Description of the task ::
Please find all lines in the data that hold the string "Blender" and copy them.

Dataset excerpts ::
•••••

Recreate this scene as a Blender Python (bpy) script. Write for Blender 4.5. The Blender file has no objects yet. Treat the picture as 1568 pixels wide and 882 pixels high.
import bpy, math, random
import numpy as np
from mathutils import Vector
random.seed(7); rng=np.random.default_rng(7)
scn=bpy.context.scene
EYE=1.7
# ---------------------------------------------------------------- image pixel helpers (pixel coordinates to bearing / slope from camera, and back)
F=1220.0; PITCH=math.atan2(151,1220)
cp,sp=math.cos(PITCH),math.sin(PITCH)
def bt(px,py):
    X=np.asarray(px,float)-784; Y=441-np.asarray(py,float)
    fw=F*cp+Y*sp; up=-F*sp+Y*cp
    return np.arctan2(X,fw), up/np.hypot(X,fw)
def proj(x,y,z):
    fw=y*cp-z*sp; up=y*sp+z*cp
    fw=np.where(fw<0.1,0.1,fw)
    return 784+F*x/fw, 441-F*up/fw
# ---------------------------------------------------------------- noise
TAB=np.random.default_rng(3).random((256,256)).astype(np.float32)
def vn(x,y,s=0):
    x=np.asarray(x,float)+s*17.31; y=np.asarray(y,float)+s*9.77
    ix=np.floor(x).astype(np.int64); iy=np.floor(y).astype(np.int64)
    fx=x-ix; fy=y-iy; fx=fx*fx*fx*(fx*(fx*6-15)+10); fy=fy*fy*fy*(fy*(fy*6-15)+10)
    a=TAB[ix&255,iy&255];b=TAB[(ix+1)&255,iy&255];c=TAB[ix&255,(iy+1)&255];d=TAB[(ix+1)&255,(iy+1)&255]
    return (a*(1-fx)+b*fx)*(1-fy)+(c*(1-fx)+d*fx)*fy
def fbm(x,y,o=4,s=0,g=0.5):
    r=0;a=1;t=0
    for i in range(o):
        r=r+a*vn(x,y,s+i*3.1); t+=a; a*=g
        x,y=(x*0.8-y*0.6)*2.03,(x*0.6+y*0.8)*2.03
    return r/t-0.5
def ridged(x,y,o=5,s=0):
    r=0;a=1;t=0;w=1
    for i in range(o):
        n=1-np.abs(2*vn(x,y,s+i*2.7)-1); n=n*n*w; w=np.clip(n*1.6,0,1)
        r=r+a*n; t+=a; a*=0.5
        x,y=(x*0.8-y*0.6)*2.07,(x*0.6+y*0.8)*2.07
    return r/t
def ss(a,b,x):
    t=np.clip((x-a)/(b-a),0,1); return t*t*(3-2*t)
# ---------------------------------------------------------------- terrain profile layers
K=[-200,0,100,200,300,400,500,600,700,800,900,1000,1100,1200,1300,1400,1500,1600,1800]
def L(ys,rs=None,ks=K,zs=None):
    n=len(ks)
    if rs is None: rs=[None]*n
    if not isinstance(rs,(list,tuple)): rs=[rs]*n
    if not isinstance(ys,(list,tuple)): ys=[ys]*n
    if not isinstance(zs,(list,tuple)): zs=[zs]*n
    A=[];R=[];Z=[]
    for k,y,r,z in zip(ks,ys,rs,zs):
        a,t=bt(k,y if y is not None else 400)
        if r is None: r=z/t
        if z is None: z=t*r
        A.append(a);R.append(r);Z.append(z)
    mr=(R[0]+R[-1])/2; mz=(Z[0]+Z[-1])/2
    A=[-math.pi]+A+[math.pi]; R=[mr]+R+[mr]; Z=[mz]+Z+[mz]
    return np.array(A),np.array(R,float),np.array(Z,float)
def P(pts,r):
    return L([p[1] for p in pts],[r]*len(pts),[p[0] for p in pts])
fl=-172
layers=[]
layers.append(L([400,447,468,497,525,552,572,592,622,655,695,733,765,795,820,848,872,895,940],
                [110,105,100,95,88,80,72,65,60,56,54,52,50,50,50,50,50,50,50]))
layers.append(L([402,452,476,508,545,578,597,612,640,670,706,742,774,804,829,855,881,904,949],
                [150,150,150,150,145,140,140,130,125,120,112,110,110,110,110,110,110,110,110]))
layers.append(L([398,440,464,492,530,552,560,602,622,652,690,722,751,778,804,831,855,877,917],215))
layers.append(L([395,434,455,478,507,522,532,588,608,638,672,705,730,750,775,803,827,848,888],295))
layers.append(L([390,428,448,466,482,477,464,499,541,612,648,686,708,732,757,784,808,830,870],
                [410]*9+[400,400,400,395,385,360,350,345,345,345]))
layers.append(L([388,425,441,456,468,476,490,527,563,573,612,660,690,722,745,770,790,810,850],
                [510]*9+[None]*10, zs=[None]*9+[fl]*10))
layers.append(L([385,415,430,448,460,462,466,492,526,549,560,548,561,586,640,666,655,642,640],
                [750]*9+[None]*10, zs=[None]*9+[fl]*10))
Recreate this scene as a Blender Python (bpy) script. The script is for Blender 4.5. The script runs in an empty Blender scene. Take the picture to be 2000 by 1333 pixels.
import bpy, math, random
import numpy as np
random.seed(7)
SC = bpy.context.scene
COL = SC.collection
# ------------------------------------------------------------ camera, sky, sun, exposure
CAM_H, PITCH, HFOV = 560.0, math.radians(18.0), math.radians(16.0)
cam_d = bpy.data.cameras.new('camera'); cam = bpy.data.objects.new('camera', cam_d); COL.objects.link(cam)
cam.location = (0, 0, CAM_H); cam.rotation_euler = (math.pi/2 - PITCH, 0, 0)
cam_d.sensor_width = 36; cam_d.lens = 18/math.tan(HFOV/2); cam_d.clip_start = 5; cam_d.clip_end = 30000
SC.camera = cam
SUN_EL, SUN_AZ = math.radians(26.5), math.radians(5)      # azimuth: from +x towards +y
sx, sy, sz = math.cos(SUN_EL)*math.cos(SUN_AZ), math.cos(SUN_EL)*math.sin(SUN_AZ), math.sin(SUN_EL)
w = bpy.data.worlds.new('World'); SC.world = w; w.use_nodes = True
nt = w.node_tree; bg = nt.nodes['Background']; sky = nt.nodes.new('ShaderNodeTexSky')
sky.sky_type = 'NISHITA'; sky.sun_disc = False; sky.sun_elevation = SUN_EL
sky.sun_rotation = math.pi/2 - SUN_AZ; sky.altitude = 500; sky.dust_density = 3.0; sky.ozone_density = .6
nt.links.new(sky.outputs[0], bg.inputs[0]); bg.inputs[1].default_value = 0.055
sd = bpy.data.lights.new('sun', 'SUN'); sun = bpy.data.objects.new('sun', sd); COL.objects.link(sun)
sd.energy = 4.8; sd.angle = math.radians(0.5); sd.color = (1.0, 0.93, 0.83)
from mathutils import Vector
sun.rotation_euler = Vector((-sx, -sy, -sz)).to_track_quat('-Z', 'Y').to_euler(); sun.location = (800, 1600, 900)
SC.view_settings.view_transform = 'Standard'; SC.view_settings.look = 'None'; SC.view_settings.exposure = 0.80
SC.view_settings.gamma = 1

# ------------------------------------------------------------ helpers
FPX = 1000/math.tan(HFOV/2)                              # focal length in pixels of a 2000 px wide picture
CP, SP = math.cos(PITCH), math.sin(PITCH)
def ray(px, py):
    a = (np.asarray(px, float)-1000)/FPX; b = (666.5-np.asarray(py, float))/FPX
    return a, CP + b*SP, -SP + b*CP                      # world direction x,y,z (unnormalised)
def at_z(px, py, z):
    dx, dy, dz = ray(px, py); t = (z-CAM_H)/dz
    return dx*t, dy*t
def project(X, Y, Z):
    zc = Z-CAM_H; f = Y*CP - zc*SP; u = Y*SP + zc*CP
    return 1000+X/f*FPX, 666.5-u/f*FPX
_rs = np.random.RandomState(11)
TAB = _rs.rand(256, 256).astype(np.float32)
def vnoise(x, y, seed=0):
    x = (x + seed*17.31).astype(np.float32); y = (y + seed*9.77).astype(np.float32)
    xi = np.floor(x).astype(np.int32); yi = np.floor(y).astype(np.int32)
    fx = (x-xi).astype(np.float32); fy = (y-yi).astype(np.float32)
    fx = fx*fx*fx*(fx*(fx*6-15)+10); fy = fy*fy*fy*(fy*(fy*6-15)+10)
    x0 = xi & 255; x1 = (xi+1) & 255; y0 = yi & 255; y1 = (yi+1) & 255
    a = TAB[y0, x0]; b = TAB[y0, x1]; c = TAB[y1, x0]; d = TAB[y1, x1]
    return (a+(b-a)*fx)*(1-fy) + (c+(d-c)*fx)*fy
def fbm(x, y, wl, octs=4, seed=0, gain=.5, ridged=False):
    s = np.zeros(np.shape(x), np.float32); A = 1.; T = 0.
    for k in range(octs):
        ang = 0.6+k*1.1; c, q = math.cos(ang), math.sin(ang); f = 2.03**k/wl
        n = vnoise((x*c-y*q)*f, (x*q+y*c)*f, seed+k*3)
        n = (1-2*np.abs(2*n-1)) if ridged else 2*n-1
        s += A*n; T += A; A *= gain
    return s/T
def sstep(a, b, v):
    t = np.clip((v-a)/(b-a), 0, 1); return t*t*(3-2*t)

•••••

Answer to the task ::
Recreate this scene as a Blender Python (bpy) script. Write for Blender 4.5. The Blender file has no objects yet. Treat the picture as 1568 pixels wide and 882 pixels high.
Recreate this scene as a Blender Python (bpy) script. The script is for Blender 4.5. The script runs in an empty Blender scene. Take the picture to be 2000 by 1333 pixels.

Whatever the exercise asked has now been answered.